Les mots ont-ils encore un sang? Dans la radio, dans les brumes de mon réveil, dans cet entre-deux entre les voix claires de la radio et les épaisses couches à percer de mon incompréhension du matin, j’ai entendu cette phrase : Les mots ont-ils encore un sang?
Bien sûr ce n’est pas cela que disait la voix claire. Mais c’est ce que j’ai entendu. Les mots ont-ils encore un sang? Ou bien sont-ils tout blancs, insensibles aux coups donnés qui jamais n’imprimerons sur eux un quelconque hématome virant du bleu au vert au jaune, les mots palpitent-ils encore? Ou bien gisent sur le flanc, non pas tant de fatigue mais d’avoir été mis cul par dessus tête et accrochés comme ça pour mieux les vider? D’avoir été chevauchés en marche arrière, guidés par la croupe pendant qu’à la carotide ce qui serrait faisait saigner?
Je pense à ce mot de Daniel Bourrion sur Twitter : « La formidable polysémie de la langue française exemple : être remercié« . Je pense à ce terme, d’optimisation fiscale. Je pense à ces mots, souplesse, innovation, et aux raideurs que ça me donne parfois dans la nuque, mais c’est tout personnel bien entendu. Je pense à ces phrases toutes faites au début des conversations avec des call center : »Pour vous rendre un meilleur service, cette conversation est susceptible d’être enregistrée ». Je pense à cette expression « pour votre sécurité » qui chaque fois que prononcé ou lu me rend tout à coup très craintive. Je pense à cette phrase lue sur internet sur les formations à double compétence, et qui dérape dans un beau lapsus : « Les étudiants issus du sérail scientifique conjugueront les compétences essentielles en management, en finance, en mathématiques et en informatique. Ils possèderont le double langage nécessaire pour évoluer dans le monde des marchés financiers qui se complexifie entre la crise et l’évolution des techniques ». Cul par dessus tête je vous dis.

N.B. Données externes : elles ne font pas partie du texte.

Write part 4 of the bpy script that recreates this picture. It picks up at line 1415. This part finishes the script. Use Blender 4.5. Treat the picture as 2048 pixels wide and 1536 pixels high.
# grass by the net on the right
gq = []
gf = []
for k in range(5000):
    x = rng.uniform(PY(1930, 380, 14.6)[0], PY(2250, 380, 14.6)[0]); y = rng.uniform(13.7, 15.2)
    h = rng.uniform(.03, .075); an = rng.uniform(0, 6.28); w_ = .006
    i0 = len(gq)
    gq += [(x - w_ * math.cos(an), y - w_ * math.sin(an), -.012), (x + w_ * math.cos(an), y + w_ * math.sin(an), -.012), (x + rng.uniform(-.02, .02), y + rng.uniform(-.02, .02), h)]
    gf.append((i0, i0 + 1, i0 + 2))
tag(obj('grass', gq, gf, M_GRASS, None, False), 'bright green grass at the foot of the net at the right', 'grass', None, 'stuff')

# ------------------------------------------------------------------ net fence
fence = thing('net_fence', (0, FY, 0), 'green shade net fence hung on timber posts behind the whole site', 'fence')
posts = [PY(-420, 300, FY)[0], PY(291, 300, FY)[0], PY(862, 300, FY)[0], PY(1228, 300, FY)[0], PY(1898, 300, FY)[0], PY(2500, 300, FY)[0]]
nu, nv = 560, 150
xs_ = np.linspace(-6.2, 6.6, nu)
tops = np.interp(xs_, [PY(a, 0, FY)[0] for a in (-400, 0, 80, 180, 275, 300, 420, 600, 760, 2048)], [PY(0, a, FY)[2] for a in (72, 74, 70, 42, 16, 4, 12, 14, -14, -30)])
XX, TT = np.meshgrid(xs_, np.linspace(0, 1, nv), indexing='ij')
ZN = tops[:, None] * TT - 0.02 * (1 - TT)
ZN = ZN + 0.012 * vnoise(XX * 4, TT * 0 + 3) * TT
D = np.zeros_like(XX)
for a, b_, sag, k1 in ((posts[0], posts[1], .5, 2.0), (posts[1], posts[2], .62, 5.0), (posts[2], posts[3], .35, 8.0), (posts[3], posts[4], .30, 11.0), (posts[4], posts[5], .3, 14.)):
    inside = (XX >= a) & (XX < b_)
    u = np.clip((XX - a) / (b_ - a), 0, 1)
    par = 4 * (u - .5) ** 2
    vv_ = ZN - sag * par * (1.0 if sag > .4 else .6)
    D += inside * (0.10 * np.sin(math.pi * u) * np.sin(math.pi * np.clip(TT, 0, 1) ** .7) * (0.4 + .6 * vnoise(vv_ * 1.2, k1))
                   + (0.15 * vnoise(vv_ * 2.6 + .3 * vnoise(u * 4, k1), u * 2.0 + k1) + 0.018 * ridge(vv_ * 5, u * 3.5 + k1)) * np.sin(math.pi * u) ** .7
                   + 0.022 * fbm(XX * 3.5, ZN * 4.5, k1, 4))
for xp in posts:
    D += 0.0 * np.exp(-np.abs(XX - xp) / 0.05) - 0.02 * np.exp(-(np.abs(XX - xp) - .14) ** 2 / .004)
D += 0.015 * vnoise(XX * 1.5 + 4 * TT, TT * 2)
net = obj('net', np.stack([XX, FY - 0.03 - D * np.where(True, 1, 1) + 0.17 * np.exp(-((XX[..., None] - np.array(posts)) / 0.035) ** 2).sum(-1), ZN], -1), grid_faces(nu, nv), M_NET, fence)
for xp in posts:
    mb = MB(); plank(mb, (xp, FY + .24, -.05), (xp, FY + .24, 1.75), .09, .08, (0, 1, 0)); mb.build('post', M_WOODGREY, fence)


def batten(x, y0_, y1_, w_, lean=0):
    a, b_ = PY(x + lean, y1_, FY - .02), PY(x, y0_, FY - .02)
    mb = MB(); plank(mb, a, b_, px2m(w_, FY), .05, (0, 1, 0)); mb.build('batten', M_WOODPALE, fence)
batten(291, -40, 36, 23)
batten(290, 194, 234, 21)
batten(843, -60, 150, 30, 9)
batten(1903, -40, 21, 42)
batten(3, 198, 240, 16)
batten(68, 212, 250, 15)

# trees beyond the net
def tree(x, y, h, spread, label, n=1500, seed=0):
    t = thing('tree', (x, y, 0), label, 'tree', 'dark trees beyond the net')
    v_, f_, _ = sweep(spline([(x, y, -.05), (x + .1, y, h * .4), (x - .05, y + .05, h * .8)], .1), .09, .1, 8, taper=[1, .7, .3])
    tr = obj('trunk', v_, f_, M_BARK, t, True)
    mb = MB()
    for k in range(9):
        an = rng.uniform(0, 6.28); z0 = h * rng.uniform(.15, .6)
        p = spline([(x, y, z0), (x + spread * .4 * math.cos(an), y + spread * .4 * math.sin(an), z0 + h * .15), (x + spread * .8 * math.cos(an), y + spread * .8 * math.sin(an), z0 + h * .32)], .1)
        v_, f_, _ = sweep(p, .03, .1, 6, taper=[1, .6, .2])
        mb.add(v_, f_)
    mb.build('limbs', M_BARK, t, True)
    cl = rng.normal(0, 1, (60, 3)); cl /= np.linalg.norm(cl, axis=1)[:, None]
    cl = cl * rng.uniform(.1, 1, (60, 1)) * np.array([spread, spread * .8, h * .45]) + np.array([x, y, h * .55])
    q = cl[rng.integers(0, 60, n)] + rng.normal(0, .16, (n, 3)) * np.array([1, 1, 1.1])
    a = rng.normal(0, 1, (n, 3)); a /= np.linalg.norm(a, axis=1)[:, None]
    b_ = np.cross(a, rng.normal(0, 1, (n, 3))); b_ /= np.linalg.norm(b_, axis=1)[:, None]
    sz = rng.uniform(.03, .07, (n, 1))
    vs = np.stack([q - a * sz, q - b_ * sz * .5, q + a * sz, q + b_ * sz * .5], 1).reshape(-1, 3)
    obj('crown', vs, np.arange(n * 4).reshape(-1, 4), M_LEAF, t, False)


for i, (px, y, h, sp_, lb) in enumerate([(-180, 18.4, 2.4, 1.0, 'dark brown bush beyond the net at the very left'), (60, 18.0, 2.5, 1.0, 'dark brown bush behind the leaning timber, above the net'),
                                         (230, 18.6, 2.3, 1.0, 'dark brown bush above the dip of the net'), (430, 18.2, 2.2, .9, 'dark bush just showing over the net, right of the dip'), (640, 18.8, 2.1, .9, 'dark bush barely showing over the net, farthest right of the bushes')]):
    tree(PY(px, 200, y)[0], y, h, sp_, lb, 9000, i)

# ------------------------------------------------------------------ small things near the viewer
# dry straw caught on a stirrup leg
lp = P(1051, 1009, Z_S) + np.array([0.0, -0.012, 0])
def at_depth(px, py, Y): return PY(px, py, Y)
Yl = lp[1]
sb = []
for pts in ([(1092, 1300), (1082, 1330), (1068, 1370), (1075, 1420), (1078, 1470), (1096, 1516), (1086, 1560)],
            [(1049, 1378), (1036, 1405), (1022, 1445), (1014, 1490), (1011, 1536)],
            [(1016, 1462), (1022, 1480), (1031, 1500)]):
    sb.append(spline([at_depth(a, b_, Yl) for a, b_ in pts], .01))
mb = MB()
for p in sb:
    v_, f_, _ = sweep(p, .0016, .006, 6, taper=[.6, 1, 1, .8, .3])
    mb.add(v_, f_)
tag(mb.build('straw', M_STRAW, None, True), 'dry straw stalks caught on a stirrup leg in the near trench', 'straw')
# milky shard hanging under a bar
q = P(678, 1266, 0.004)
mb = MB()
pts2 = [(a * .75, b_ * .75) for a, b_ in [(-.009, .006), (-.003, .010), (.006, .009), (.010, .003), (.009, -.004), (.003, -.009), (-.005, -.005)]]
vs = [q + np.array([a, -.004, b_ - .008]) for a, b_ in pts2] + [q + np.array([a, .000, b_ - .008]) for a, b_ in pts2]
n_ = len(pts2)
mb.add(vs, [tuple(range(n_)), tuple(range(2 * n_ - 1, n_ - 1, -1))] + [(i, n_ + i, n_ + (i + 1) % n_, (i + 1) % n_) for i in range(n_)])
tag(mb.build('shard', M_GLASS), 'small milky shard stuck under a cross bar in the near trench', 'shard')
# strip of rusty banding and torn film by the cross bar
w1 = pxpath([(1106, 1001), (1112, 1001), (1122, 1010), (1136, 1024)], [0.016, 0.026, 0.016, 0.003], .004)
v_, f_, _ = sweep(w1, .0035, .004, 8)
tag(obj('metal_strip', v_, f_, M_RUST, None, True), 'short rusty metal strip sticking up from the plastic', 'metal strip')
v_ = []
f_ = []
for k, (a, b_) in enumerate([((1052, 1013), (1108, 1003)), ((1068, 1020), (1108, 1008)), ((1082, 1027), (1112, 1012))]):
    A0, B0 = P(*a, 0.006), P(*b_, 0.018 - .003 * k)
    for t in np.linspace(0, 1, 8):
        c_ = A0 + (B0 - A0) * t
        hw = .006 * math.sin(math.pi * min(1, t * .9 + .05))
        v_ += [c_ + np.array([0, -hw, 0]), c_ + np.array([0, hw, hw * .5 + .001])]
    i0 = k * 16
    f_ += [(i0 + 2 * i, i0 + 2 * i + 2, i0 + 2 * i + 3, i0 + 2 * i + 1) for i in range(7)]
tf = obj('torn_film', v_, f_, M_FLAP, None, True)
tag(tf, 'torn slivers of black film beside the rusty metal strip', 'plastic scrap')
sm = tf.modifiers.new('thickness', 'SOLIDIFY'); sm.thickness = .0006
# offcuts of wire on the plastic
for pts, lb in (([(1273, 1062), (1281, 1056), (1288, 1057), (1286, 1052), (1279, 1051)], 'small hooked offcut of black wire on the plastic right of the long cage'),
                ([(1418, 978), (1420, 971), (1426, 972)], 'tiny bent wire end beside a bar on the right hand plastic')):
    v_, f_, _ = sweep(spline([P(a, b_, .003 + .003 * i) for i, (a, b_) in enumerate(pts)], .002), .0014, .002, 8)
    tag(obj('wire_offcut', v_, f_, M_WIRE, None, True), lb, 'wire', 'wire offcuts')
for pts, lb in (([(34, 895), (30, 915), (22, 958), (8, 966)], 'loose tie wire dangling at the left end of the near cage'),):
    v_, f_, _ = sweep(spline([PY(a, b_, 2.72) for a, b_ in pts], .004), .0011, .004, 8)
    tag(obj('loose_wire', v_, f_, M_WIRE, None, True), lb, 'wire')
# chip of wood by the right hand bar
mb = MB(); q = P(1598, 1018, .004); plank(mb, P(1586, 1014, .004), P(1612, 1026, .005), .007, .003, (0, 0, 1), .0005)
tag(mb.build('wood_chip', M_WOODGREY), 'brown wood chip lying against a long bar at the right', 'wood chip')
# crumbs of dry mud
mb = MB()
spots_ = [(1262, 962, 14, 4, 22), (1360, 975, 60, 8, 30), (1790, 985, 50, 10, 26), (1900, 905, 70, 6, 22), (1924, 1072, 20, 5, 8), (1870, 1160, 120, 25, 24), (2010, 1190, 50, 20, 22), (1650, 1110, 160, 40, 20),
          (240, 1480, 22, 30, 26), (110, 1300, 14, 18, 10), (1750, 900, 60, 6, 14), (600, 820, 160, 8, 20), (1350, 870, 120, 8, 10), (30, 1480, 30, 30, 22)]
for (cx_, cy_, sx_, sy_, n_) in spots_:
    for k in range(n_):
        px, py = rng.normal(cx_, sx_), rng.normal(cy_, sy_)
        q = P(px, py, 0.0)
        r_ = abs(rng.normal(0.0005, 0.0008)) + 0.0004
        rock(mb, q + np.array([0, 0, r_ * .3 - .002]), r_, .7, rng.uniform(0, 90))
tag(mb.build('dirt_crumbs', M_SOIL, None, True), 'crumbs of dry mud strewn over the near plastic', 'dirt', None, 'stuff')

Et on se dit, mais alors, c’est qu’ils sont bien sanguins ces mots au contraire, c’est qu’en eux circulent de nombreux sangs qui s’embranchent au coeur on ne sait pas comment, et qui font que les mots nous pètent au visage quand on croyait qu’ils allaient nous faire respirer?

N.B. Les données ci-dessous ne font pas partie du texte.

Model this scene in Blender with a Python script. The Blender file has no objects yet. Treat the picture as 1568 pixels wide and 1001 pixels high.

Les mots, organismes génétiquement modifiés, manipulés au fin fond de ce qui les constituent pour faire et dire exactement le contraire. Et c’est là qu’on se dit que quelque chose cloche, quelque chose fourche. Ce n’est pas dans ce qu’ils feraient des écarts, qu’ils diraient parfois un peu n’importe quoi, qu’ils muteraient comme ça sans raison en copulant entre eux dans la plus grande confusion, la plus grande liberté. Non, ça on a l’habitude. C’est leur façon d’être, aux mots. Ce sont des animaux domestiques non civilisés, n’ont jamais su se faire inculquer les bonnes manières. Ce qui cloche c’est que la mutation n’est plus naturelle, qu’à vrai dire il ne s’agit pas d’une mutation, mais de diverses opérations de chimie, de chirurgie, de transplantation, de culture in vitro pour réinjection ultérieure et propagation maximale. Si bien qu’on se retrouve avec des mots tout fluo, brillant dans le noir à nous en éblouir, mais à chair froide. Des mots Dolly, quoi. Des mots optimisés.

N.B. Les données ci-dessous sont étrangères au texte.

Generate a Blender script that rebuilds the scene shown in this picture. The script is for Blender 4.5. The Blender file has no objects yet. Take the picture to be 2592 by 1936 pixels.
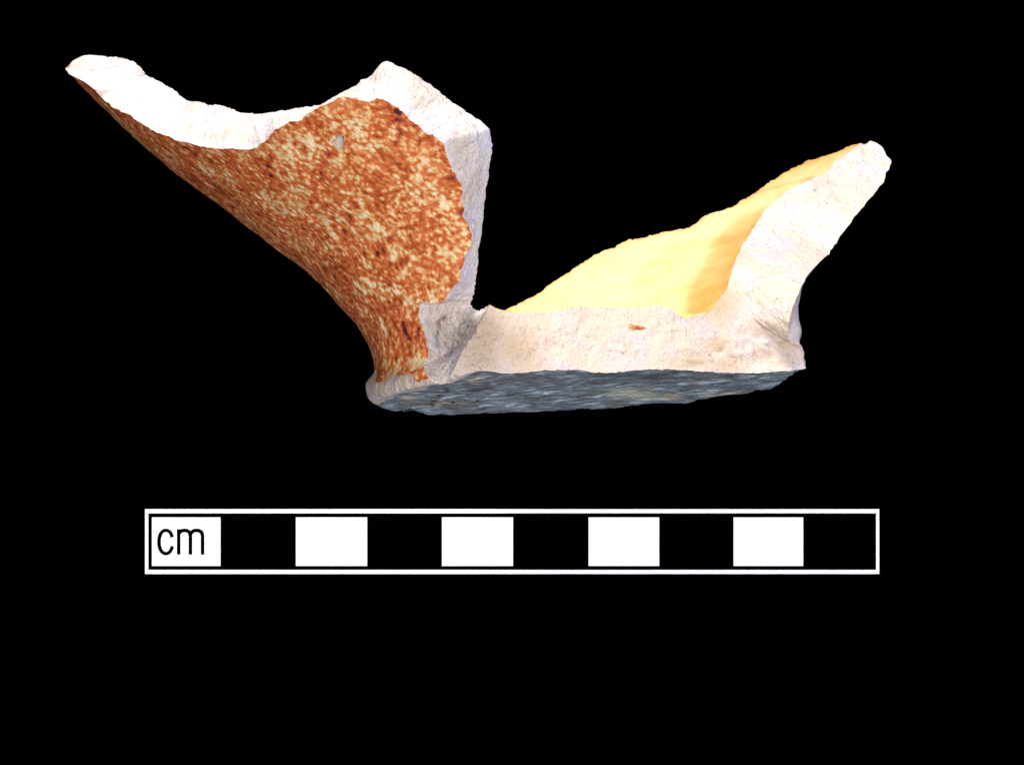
import bpy, bmesh, math, random
import numpy as np
from mathutils import Vector, noise
from mathutils.geometry import delaunay_2d_cdt

random.seed(4); np.random.seed(4)
scene = bpy.context.scene
COL = scene.collection

# ------------------------------------------------------------------ units
# modelling unit: 1/178 cm ("mu"), sherd axis plane at Z = 0, camera at Z = CAMD
S = 0.01 / 178.0
CAMD = 5800.0
CLOTH = -864.0             # level of the black cloth (mu): the back of the wall rests on it
W, H = 2592.0, 1936.0
def world(p): return (p[0]*S, p[1]*S, (p[2]-CLOTH)*S)

# ------------------------------------------------------------------ camera
cd = bpy.data.cameras.new('camera'); cam = bpy.data.objects.new('camera', cd); COL.objects.link(cam)
cd.sensor_fit = 'HORIZONTAL'; cd.sensor_width = 36.0; cd.lens = 36.0*CAMD/W
cd.clip_start = 0.01; cd.clip_end = 20.0
cam.location = world((0, 0, CAMD)); cam.rotation_euler = (0, 0, 0)
scene.camera = cam

# ------------------------------------------------------------------ light
wd = bpy.data.worlds.new('World'); scene.world = wd; wd.use_nodes = True
bg = wd.node_tree.nodes['Background']; bg.inputs[0].default_value = (0.70, 0.78, 1.0, 1); bg.inputs[1].default_value = 0.40
def area(name, loc, target, size, power, color):
    l = bpy.data.lights.new(name, 'AREA'); l.shape = 'DISK'; l.size = size; l.energy = power; l.color = color
    loc = (loc[0], loc[1], loc[2]-.011)
    o = bpy.data.objects.new(name, l); COL.objects.link(o); o.location = loc
    o.rotation_euler = (Vector((target[0], target[1], target[2]-.011))-Vector(loc)).to_track_quat('-Z', 'Y').to_euler()
    return o
area('softbox_lamp', (-0.08, 0.50, 0.27), (0.0, 0.01, 0.05), 0.20, 4.1, (1.0, 0.955, 0.89))
area('overhead_lamp', (0.05, -0.07, 0.62), (0.01, -0.02, 0.04), 0.25, 2.8, (1.0, 0.97, 0.95))
area('blue_fill_lamp', (0.55, 0.02, 0.16), (0.0, 0.02, 0.06), 0.30, 1.25, (0.62, 0.66, 1.0))  # added bluish fill for the right-facing breaks, no actual window
scene.view_settings.view_transform = 'Standard'; scene.view_settings.look = 'None'
scene.view_settings.exposure = 0.0; scene.view_settings.gamma = 1.0
scene.render.engine = 'CYCLES'

# ------------------------------------------------------------------ node helpers
def mat(name):
    m = bpy.data.materials.new(name); m.use_nodes = True
    nt = m.node_tree; b = nt.nodes['Principled BSDF']
    return m, nt, b
def N(nt, t, **kw):
    n = nt.nodes.new(t)
    for k, v in kw.items():
        if k.startswith('i_'): n.inputs[k[2:].replace('_', ' ')].default_value = v
        else: setattr(n, k, v)
    return n
def L(nt, a, b): nt.links.new(a, b)
def srgb(r, g, b):
    f = lambda c: (c/255/12.92) if c/255 <= .04045 else ((c/255+.055)/1.055)**2.4
    return (f(r), f(g), f(b), 1)
def ramp(nt, src, stops):
    n = nt.nodes.new('ShaderNodeValToRGB'); e = n.color_ramp.elements
    while len(e) < len(stops): e.new(0.5)
    for i, (p, c) in enumerate(stops): e[i].position = p; e[i].color = c
    L(nt, src, n.inputs[0]); return n
def tex(nt, vec, scale, detail=3, rough=.55, dist=0.0):
    n = N(nt, 'ShaderNodeTexNoise'); n.inputs['Scale'].default_value = scale
    n.inputs['Detail'].default_value = detail; n.inputs['Roughness'].default_value = rough
    n.inputs['Distortion'].default_value = dist
    L(nt, vec, n.inputs['Vector']); return n.outputs['Fac']
def mapping(nt, vec, scale=(1, 1, 1), loc=(0, 0, 0), rot=(0, 0, 0)):
    n = N(nt, 'ShaderNodeMapping'); n.inputs['Scale'].default_value = scale; n.inputs['Location'].default_value = loc
    n.inputs['Rotation'].default_value = rot; L(nt, vec, n.inputs['Vector']); return n.outputs[0]
def math_(nt, op, a, b=None, c=None, clamp=False):
    n = N(nt, 'ShaderNodeMath', operation=op, use_clamp=clamp)
    for i, x in enumerate((a, b, c)):
        if x is None: continue
        if isinstance(x, (int, float)): n.inputs[i].default_value = x
        else: L(nt, x, n.inputs[i])
    return n.outputs[0]
def mix(nt, fac, a, b, mode='MIX'):
    n = N(nt, 'ShaderNodeMix', data_type='RGBA', blend_type=mode)
    for i, x in ((0, fac), (6, a), (7, b)):
        if isinstance(x, (int, float)): n.inputs[i].default_value = x
        elif isinstance(x, tuple): n.inputs[i].default_value = x
        else: L(nt, x, n.inputs[i])
    return n.outputs[2]
def attr(nt, name): 
    return N(nt, 'ShaderNodeAttribute', attribute_name=name)
def bump(nt, b, height, strength, dist):
    n = N(nt, 'ShaderNodeBump'); n.inputs['Strength'].default_value = strength; n.inputs['Distance'].default_value = dist
    L(nt, height, n.inputs['Height']); L(nt, n.outputs[0], b.inputs['Normal'])
def step(nt, v, lo, hi):
    n = N(nt, 'ShaderNodeMapRange', interpolation_type='SMOOTHSTEP'); n.inputs[1].default_value = lo; n.inputs[2].default_value = hi
    L(nt, v, n.inputs[0]); return n.outputs[0]

# ------------------------------------------------------------------ sherd geometry
TAU = math.radians(7.5)
AX = np.array([-0.063, math.cos(TAU), -math.sin(TAU)]); AX /= np.linalg.norm(AX)
E2 = np.array([0, 0, 1.])-AX*AX[2]; E2 /= np.linalg.norm(E2); E1 = np.cross(AX, E2)
C0 = np.array([190., 1., 0.])
def project(P):
    s = CAMD/(CAMD-P[..., 2]); return np.stack([W/2+P[..., 0]*s, H/2-P[..., 1]*s], -1)
def unproject(px, depth):                 # point on the sight line at a given Z
    s = (CAMD-depth)/CAMD
    return np.stack([(px[..., 0]-W/2)*s, -(px[..., 1]-H/2)*s, depth], -1)
def to_local(P):
    d = P-C0; return d@E1, d@E2, d@AX      # x, y(front), h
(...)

Les mots mes petits agneaux… Mais pas victimes sacrificielles, oh non, en tout cas pas dans le sens qu’ils en mourraient, même exsangues et étrangers à eux-mêmes ils pètent la santé, les mots courent et vont de par le monde, ils veulent sortir les mots, ce sont ces moutons de cyclope bêlant à la porte de qui voudrait les encager. Ce sont ces moutons du cyclope benêt et déjà aveuglé ne voyant pas que sous eux, accroché à leur laine, collé à leur ventre, se véhicule autre chose qu’eux-mêmes, la ruse de Personne en vérité, la ruse de qui sait ne pas se faire nommer.
Nous sommes le cyclope bavard de cette fable toute moderne. Tâtons bien nos mots avant de les faire sortir dehors.